──────── Source material

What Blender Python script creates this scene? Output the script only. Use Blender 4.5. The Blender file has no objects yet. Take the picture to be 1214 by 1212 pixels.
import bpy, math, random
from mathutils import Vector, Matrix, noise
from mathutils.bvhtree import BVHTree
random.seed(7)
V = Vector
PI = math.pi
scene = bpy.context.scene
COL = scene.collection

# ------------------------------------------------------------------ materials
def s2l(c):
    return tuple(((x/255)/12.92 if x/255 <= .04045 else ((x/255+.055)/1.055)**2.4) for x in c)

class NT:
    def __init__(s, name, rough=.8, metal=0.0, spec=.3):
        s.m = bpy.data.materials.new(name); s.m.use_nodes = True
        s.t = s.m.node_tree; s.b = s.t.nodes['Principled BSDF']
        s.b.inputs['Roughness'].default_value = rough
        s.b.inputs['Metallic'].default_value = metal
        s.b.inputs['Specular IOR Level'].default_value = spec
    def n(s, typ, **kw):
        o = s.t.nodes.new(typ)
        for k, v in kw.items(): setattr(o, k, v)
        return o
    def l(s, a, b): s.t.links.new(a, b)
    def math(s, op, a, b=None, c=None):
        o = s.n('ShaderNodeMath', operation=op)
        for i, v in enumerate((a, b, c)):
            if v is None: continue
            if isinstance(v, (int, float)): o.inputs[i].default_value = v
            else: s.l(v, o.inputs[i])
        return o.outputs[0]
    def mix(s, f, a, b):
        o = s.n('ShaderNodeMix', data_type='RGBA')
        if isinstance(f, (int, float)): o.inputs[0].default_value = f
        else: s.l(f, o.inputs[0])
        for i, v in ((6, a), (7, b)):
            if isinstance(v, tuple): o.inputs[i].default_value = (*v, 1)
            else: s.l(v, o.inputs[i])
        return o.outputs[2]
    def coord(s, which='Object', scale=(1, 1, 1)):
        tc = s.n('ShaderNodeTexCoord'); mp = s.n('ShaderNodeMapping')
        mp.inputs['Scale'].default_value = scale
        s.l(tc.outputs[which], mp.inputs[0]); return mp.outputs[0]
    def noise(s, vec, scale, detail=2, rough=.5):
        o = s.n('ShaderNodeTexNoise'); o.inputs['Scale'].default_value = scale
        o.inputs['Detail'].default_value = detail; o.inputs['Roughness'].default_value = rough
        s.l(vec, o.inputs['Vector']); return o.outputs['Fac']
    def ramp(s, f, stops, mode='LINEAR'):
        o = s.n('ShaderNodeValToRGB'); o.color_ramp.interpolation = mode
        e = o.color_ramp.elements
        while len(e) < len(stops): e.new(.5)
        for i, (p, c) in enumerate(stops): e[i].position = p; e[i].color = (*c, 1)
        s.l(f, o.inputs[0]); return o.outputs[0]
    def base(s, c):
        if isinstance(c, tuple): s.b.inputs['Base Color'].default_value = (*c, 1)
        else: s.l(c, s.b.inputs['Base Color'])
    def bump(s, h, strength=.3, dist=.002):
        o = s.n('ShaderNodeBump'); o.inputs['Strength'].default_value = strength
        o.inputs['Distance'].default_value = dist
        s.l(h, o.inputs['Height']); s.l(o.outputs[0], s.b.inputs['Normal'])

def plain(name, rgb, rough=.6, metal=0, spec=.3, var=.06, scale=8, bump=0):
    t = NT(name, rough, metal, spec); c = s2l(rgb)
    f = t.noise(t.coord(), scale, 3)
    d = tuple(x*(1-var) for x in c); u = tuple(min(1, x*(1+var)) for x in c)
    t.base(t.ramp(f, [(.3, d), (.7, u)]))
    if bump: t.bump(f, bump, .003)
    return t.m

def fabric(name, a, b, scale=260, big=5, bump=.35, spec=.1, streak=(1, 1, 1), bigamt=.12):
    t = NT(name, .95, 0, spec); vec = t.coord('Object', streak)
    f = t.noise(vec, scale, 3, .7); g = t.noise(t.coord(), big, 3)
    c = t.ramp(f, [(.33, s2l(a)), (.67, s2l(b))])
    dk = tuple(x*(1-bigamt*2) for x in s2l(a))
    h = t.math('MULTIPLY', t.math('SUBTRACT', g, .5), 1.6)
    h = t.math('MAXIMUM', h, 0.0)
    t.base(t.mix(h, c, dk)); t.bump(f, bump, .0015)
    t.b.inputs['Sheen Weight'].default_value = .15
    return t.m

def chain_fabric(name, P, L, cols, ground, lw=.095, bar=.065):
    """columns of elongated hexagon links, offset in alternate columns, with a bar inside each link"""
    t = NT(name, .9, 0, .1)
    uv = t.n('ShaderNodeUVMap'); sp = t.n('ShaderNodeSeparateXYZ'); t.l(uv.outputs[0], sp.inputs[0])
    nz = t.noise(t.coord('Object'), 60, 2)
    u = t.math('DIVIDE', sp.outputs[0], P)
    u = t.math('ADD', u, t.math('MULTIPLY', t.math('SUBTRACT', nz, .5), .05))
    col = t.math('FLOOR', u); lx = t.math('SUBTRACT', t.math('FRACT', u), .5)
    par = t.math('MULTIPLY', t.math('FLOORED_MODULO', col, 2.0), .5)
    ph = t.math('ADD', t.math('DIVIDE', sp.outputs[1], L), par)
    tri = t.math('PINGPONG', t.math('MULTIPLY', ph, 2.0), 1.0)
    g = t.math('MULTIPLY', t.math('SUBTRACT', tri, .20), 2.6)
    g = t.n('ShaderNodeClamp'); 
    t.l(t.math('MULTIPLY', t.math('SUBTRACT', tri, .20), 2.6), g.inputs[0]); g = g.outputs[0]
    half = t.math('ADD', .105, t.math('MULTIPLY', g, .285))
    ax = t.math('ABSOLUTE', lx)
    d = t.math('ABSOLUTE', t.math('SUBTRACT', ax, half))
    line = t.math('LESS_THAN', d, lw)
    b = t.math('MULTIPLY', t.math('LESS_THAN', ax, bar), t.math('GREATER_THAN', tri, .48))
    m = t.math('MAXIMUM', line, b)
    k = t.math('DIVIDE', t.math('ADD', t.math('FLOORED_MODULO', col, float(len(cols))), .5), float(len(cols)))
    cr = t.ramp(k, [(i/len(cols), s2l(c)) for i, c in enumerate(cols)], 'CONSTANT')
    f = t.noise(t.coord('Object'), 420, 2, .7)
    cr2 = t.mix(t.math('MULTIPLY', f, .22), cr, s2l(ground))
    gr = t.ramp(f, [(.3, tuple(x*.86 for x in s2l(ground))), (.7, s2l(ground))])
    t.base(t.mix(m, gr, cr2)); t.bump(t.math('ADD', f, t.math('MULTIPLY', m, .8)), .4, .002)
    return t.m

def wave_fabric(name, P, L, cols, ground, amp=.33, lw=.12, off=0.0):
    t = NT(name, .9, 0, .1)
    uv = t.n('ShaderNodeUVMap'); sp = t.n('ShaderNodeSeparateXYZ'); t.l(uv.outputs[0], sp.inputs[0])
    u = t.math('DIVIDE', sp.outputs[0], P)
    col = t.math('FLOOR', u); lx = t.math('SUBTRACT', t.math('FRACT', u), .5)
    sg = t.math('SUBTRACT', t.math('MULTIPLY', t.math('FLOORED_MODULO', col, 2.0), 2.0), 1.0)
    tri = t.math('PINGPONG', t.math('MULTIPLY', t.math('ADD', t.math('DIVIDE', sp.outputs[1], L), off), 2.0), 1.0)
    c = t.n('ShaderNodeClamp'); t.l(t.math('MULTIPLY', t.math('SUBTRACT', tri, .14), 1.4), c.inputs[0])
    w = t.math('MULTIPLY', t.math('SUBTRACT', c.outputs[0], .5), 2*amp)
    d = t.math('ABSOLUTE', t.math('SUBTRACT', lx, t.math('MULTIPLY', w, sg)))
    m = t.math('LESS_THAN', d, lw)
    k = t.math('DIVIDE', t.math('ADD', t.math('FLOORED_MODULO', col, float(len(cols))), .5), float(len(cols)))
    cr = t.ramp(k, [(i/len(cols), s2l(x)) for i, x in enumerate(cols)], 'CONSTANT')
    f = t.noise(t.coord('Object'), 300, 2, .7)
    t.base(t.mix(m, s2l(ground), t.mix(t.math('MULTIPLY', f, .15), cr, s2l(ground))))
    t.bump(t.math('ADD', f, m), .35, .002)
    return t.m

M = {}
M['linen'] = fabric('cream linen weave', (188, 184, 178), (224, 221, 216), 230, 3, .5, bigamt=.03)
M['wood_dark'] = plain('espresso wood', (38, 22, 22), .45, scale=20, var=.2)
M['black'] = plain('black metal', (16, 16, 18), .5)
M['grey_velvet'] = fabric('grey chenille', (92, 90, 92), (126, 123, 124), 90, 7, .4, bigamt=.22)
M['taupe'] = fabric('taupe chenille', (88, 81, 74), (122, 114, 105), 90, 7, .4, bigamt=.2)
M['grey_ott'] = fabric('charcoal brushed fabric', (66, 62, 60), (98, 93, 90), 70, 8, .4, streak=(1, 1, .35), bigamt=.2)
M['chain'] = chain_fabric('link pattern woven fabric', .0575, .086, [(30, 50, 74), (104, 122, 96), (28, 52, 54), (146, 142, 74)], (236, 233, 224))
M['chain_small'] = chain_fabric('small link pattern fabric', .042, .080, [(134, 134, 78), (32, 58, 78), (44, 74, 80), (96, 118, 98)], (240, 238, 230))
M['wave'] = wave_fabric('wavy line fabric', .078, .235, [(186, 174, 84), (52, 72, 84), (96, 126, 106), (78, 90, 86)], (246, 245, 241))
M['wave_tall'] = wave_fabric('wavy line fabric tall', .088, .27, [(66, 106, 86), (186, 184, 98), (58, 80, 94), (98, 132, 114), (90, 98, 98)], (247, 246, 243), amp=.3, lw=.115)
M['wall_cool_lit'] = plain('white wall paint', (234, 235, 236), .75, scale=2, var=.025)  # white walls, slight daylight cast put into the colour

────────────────

=== Directions ===
Output exactly the leading lines of the data, up to and including the line marked by "return tuple(((x/255)/12.92 if".

=== Answer to the task ===
What Blender Python script creates this scene? Output the script only. Use Blender 4.5. The Blender file has no objects yet. Take the picture to be 1214 by 1212 pixels.
import bpy, math, random
from mathutils import Vector, Matrix, noise
from mathutils.bvhtree import BVHTree
random.seed(7)
V = Vector
PI = math.pi
scene = bpy.context.scene
COL = scene.collection

# ------------------------------------------------------------------ materials
def s2l(c):
    return tuple(((x/255)/12.92 if x/255 <= .04045 else ((x/255+.055)/1.055)**2.4) for x in c)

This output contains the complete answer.